Por isso, se os socialistas reformistas não podem desinteressar-se do modo como o capitalismo deve ser gerido, para que não ocorram disfunções no seu quotidiano que se traduzam num acréscimo brusco e dramático do sofrimento de muitos, ainda menos se podem esquecer do imperativo de contribuírem para que se chegue ao pós-capitalismo com o máximo de rapidez possível e com um mínimo de perturbações na vida dos cidadãos. Aliás, verdadeiramente, o êxito desse trajecto estará na rapidez com que se combine, no dia a dia, a diminuição das desigualdades sociais, a melhoria da qualidade da democracia, o refinamento e a universalização da humanidade, numa atmosfera que permita respeitar, sem peias, a liberdade, a solidariedade e a criatividade. Ou seja, é construindo uma sociedade justa que se chega a um pós-capitalismo no qual os socialistas se possam reconhecer.
Deste modo, para os socialistas esta participação na pilotagem de um processo de transição assumido é, verdadeiramente, o aspecto determinante das funções do Estado, o factor de congregação de todas as outras, o eixo estruturante da lógica de todas elas. Também por isto, reflectir em abstracto acerca de uma hipotética determinação de umas funções do Estado que pudessem ser partilhadas pelos que defendem o capitalismo e pelos que se querem ver livres dele, será sempre um caminho ilusório.

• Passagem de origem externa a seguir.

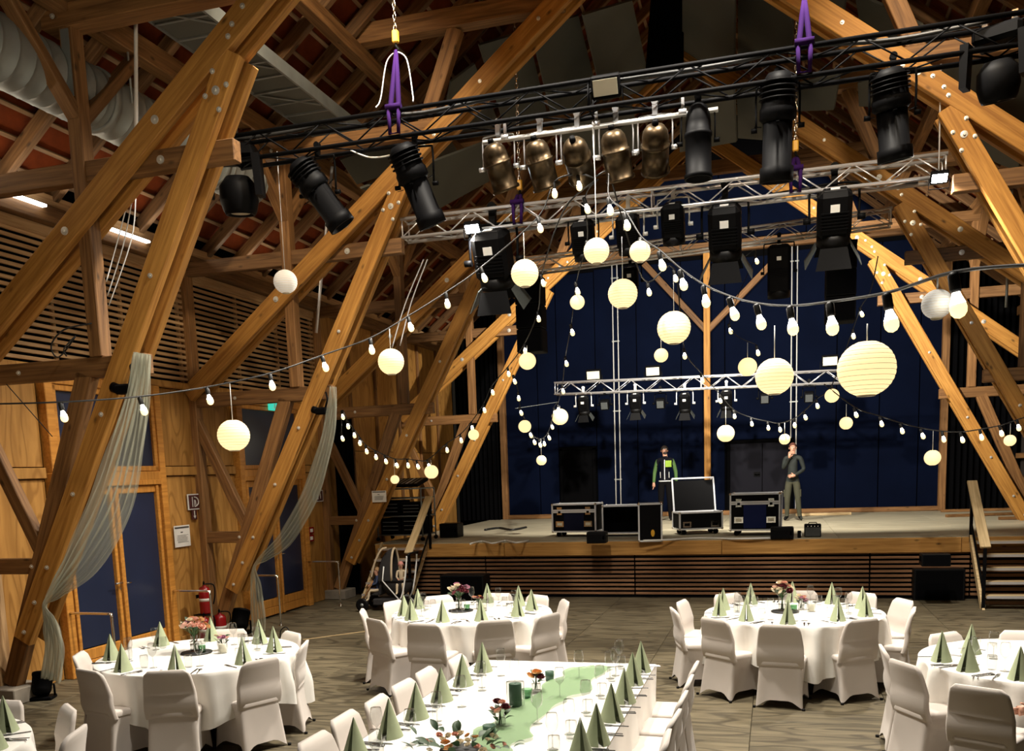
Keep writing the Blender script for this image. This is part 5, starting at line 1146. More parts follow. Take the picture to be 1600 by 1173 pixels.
def hose_sign(t, w_, h):
    obj('white_plate', G().box((0, 0, 0), (w_, 0.012, h)), 'white', t); obj('red_field', G().box((0, -0.008, 0), (w_ * 0.86, 0.006, h * 0.86)), 'signred', t)
    g = G().tube([(w_ * 0.0 + w_ * 0.30 * math.cos(a) - w_ * 0.05, -0.014, h * 0.30 * math.sin(a)) for a in [PI * (-0.5 + k / 10) for k in range(11)]], h * 0.035, 6); g.bar((-w_ * 0.2, -0.013, -h * 0.32), (-w_ * 0.2, -0.013, h * 0.32), 0.006, h * 0.07).bar((-w_ * 0.05, -0.013, -h * 0.3), (-w_ * 0.05, -0.013, h * 0.12), 0.006, h * 0.07).bar((w_ * 0.08, -0.013, -h * 0.3), (w_ * 0.02, -0.013, h * 0.1), 0.006, h * 0.05)
    obj('flame_symbol', g, 'white', t)
def arrow_sign(t, w_, h):
    obj('white_plate', G().box((0, 0, 0), (w_, 0.010, h)), 'signred', t)
    obj('arrow_symbol', G().box((0, -0.008, h * 0.1), (w_ * 0.16, 0.005, h * 0.55)).add([(-w_ * 0.28, -0.009, -h * 0.12), (w_ * 0.28, -0.009, -h * 0.12), (0, -0.009, -h * 0.42)], [(0, 2, 1)]), 'white', t)
def notice(t, w_, h):
    obj('sleeve', G().box((0, 0, 0), (w_, 0.008, h)), 'paper', t); obj('heading', G().box((0, -0.006, h * 0.40), (w_ * 0.9, 0.003, h * 0.08)), 'ink', t)
    obj('small_symbol', G().box((-w_ * 0.03, -0.006, h * 0.18), (w_ * 0.14, 0.003, h * 0.05)), 'ink', t)
    g = G()
    for k in range(7): g.box((random.uniform(-0.04, 0.04) * w_, -0.006, h * (0.04 - 0.055 * k)), (w_ * random.uniform(0.5, 0.72), 0.003, h * 0.014))
    tag(obj('text_lines', g, 'ink', t), kind='stuff')
def exit_sign(t, w_, h):
    obj('light_box', G().box((0, 0, 0), (w_, 0.05, h), None, 0.005), 'signgreen', t)
    obj('running_figure', G().ball((0.0, -0.028, h * 0.27), h * 0.08, 8, 5).bar((0, -0.028, h * 0.2), (-0.01, -0.028, -h * 0.08), 0.004, h * 0.12).bar((-0.01, -0.028, -h * 0.05), (w_ * 0.13, -0.028, -h * 0.32), 0.004, h * 0.08).bar((-0.01, -0.028, -h * 0.05), (-w_ * 0.2, -0.028, -h * 0.28), 0.004, h * 0.08).bar((0, -0.028, h * 0.15), (w_ * 0.2, -0.028, h * 0.02), 0.004, h * 0.06), 'white', t)
def ext_sign(t, w_, h):
    obj('white_plate', G().box((0, 0, 0), (w_, 0.012, h)), 'white', t); obj('red_field', G().box((0, -0.008, 0), (w_ * 0.84, 0.006, h * 0.84)), 'signred', t)
    obj('flame_symbol', G().ball((w_ * 0.18, -0.013, -h * 0.02), h * 0.17, 8, 6, (0.6, 0.1, 1.5)).box((-w_ * 0.14, -0.013, -h * 0.08), (w_ * 0.22, 0.006, h * 0.42)).box((-w_ * 0.14, -0.013, h * 0.2), (w_ * 0.08, 0.006, h * 0.14)), 'white', t)
XS = XL + 0.02
sign('hose_sign', 'square dark red fire hose sign with white symbol between the blue doors', 292, 772, 315, 795, XS, hose_sign)
sign('arrow_sign', 'small dark arrow sign pointing down under the fire hose sign', 299, 796, 308, 811, XS, arrow_sign)
sign('paper_notice', 'white paper notice in a sleeve between the blue doors', 271, 822, 298, 852, XS, notice, 'notice')
sign('exit_sign', 'small green running-figure exit sign above the second blue doors', 420, 628, 434, 642, XL + 0.12, exit_sign)
sign('extinguisher_sign', 'square dark fire sign with white flame beside the second blue doors', 489, 766, 505, 783, XS, ext_sign)
for y0, y1, lab in ((824, 833, 'upper small red alarm switch beside the second blue doors'), (836, 845, 'lower small red alarm switch beside the second blue doors')):
    def sw(t, w_, h):
        obj('case', G().box((0, 0, 0), (w_, 0.03, h), None, 0.004), 'red', t); obj('button', G().box((0, -0.018, 0), (w_ * 0.45, 0.008, h * 0.5)), 'white', t)
    sign('alarm_switch', lab, 481, y0, 490, y1, XS, sw, 'switch')
a, b = atY(581, 767, 16.36), atY(604, 784, 16.36)
t = thing('paper_notice', 'white paper notice pinned on the dark strut of the third frame', 'notice', (a + b) / 2); notice(t, abs(b.x - a.x), abs(a.z - b.z))
def floor_spot(x, y, rz, label, k=1.0):
    p = atZ(x, y, 0); t = thing('floor_spotlight', label, 'spotlight', p, rz); t.scale = (k,) * 3
    obj('base_plate', G().box((0, 0, 0.02), (0.24, 0.2, 0.04), None, 0.008), 'blackmetal', t); obj('bracket', G().tube([(-0.13, 0, 0.04), (-0.13, 0, 0.16), (-0.12, 0, 0.17)], 0.012, 6).tube([(0.13, 0, 0.04), (0.13, 0, 0.16), (0.12, 0, 0.17)], 0.012, 6), 'blackmetal', t)
    b = obj('lamp_body', G().lathe([(0.0001, -0.12), (0.085, -0.11), (0.105, -0.06), (0.11, 0.10), (0.115, 0.10), (0.115, 0.13), (0.10, 0.13), (0.095, 0.09), (0.0001, 0.09)], 18), 'blackmetal', t); b.location = (0, 0, 0.17); b.rotation_euler = (-0.5, 0, 0)
    l = obj('lens', G().lathe([(0.0001, 0.105), (0.09, 0.10)], 18), 'grille', t); l.location = (0, 0, 0.17); l.rotation_euler = (-0.5, 0, 0)
floor_spot(68, 1092, 0.4, 'black floor spotlight at the plinth of the closest frame'); floor_spot(377, 990, 0.2, 'black floor spotlight at the foot of the second frame strut', 1.25)
for x, y, Y, lab in ((195, 608, 8.1, 'black clip lamp under the tie of the closest frame'), (503, 642, 12.25, 'black clip lamp under the tie of the second frame')):
    t = thing('clip_lamp', lab, 'lamp', atY(x, y, Y))
    obj('lamp_body', G().box((0, 0, 0), (0.18, 0.12, 0.10), None, 0.02).lathe([(0.05, 0), (0.05, 0.09), (0.0001, 0.08)], 12, (-0.06, 0, 0), MX.Rotation(-1.2, 3, 'Y')), 'blackmetal', t); obj('clamp_arm', G().tube([(0.05, 0, 0.02), (0.10, 0, 0.16), (0.06, 0.04, 0.26)], 0.014, 6), 'blackmetal', t)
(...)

Por isso, há um objecto que tem plena actualidade como vector importante das preocupações teóricas dos socialista: a procura das funções que devem ser assumidas pelo Estado para que ele possa desempenhar, na globalidade e em simultâneo, o seu papel de guia da gestão corrente e de piloto da desejada metamorfose das sociedades capitalistas em que actualmente vivemos, rumo a um pós-capitalismo em que nos possamos reconhecer.
Pelo contrário, é uma empresa ilusória de significado duvidoso procurar um perfil abstracto e consensual das funções do Estado que possa ser assumido, como se fosse um contexto objectivo, por todas as correntes político-ideológicas.